## Set exercise
Everything from the first line to the line containing "sun.location = SUN * 50" is to be repeated exactly; nothing past it.

┌─ Given data

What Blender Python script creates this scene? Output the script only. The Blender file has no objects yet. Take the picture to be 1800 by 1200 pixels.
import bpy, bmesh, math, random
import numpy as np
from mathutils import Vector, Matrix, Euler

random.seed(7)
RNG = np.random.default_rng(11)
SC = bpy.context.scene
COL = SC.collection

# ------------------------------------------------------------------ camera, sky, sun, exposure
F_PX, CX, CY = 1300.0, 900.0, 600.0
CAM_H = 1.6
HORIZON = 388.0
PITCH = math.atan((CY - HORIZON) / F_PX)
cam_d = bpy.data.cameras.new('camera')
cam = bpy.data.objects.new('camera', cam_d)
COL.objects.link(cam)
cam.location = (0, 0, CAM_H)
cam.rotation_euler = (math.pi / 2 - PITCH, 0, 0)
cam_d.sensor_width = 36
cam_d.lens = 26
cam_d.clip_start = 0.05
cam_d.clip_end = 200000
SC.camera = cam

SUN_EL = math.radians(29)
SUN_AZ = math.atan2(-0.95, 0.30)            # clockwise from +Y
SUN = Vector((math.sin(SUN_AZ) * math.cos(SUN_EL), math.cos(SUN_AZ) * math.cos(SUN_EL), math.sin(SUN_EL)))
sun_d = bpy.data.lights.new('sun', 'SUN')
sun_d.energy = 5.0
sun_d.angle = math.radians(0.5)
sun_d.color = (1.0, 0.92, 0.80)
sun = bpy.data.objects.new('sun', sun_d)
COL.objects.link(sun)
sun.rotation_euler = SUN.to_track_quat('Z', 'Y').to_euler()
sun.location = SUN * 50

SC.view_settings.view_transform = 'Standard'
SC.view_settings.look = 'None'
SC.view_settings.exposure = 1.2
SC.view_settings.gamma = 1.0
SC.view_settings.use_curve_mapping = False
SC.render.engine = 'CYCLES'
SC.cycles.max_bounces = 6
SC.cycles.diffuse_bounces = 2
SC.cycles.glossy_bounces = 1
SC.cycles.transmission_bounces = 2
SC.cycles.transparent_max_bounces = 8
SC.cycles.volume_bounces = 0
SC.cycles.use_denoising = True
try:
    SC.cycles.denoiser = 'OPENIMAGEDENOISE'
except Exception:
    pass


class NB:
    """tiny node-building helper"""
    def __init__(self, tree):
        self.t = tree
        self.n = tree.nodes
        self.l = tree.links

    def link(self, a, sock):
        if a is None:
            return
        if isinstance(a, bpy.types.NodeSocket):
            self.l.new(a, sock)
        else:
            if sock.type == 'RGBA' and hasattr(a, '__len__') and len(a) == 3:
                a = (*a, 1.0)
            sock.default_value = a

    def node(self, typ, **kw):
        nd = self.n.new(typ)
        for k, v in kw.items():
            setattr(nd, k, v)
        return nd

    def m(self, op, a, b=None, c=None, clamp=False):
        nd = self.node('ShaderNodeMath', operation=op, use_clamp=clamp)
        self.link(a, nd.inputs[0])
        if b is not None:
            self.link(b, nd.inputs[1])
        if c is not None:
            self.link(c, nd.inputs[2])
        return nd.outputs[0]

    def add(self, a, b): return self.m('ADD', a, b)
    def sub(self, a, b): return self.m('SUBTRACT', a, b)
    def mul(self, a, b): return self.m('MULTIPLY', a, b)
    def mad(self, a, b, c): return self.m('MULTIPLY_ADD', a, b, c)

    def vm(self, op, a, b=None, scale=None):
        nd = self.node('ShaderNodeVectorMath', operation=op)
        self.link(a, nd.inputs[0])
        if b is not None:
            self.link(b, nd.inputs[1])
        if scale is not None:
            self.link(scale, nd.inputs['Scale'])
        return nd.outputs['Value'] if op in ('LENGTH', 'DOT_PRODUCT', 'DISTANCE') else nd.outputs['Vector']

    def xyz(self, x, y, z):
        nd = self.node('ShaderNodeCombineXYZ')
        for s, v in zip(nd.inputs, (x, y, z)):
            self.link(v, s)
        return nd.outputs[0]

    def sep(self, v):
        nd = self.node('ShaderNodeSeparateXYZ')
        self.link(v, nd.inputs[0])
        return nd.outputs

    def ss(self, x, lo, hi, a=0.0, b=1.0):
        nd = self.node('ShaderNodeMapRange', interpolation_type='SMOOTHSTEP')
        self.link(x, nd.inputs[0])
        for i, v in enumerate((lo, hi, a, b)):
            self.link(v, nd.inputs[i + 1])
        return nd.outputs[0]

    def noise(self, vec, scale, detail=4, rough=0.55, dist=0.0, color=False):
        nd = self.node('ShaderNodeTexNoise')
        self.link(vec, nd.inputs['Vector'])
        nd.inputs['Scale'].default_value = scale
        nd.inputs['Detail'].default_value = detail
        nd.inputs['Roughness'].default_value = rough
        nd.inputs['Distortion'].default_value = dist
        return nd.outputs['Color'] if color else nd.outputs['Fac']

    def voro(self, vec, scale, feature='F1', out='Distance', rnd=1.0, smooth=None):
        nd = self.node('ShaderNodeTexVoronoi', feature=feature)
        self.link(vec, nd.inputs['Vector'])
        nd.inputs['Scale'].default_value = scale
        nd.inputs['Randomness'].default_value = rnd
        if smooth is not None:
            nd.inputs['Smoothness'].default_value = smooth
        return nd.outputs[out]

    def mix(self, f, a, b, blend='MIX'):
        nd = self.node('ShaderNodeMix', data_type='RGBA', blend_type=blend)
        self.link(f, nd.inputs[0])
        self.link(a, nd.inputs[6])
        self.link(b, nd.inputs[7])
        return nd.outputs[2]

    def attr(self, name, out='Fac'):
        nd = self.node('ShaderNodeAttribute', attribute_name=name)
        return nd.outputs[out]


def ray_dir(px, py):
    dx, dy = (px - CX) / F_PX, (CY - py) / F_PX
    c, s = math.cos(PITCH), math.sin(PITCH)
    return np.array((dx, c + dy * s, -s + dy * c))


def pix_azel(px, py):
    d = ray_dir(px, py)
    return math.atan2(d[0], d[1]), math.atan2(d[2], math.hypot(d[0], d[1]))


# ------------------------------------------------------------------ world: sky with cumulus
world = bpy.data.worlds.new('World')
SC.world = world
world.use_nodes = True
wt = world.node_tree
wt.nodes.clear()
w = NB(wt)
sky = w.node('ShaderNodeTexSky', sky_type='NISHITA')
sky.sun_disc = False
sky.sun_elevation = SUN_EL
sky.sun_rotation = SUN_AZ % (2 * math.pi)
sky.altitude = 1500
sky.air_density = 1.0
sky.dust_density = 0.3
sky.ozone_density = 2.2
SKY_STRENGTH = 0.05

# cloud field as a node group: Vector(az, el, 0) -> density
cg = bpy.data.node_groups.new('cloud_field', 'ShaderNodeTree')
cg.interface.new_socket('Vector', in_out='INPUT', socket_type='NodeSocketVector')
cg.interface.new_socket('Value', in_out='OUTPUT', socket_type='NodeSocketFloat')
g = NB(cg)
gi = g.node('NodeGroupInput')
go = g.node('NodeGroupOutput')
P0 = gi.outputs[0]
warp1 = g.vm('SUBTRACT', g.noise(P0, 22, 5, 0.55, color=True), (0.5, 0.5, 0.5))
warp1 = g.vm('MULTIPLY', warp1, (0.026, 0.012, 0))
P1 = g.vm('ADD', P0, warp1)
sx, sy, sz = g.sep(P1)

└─

## Full solution
What Blender Python script creates this scene? Output the script only. The Blender file has no objects yet. Take the picture to be 1800 by 1200 pixels.
import bpy, bmesh, math, random
import numpy as np
from mathutils import Vector, Matrix, Euler

random.seed(7)
RNG = np.random.default_rng(11)
SC = bpy.context.scene
COL = SC.collection

# ------------------------------------------------------------------ camera, sky, sun, exposure
F_PX, CX, CY = 1300.0, 900.0, 600.0
CAM_H = 1.6
HORIZON = 388.0
PITCH = math.atan((CY - HORIZON) / F_PX)
cam_d = bpy.data.cameras.new('camera')
cam = bpy.data.objects.new('camera', cam_d)
COL.objects.link(cam)
cam.location = (0, 0, CAM_H)
cam.rotation_euler = (math.pi / 2 - PITCH, 0, 0)
cam_d.sensor_width = 36
cam_d.lens = 26
cam_d.clip_start = 0.05
cam_d.clip_end = 200000
SC.camera = cam

SUN_EL = math.radians(29)
SUN_AZ = math.atan2(-0.95, 0.30)            # clockwise from +Y
SUN = Vector((math.sin(SUN_AZ) * math.cos(SUN_EL), math.cos(SUN_AZ) * math.cos(SUN_EL), math.sin(SUN_EL)))
sun_d = bpy.data.lights.new('sun', 'SUN')
sun_d.energy = 5.0
sun_d.angle = math.radians(0.5)
sun_d.color = (1.0, 0.92, 0.80)
sun = bpy.data.objects.new('sun', sun_d)
COL.objects.link(sun)
sun.rotation_euler = SUN.to_track_quat('Z', 'Y').to_euler()
sun.location = SUN * 50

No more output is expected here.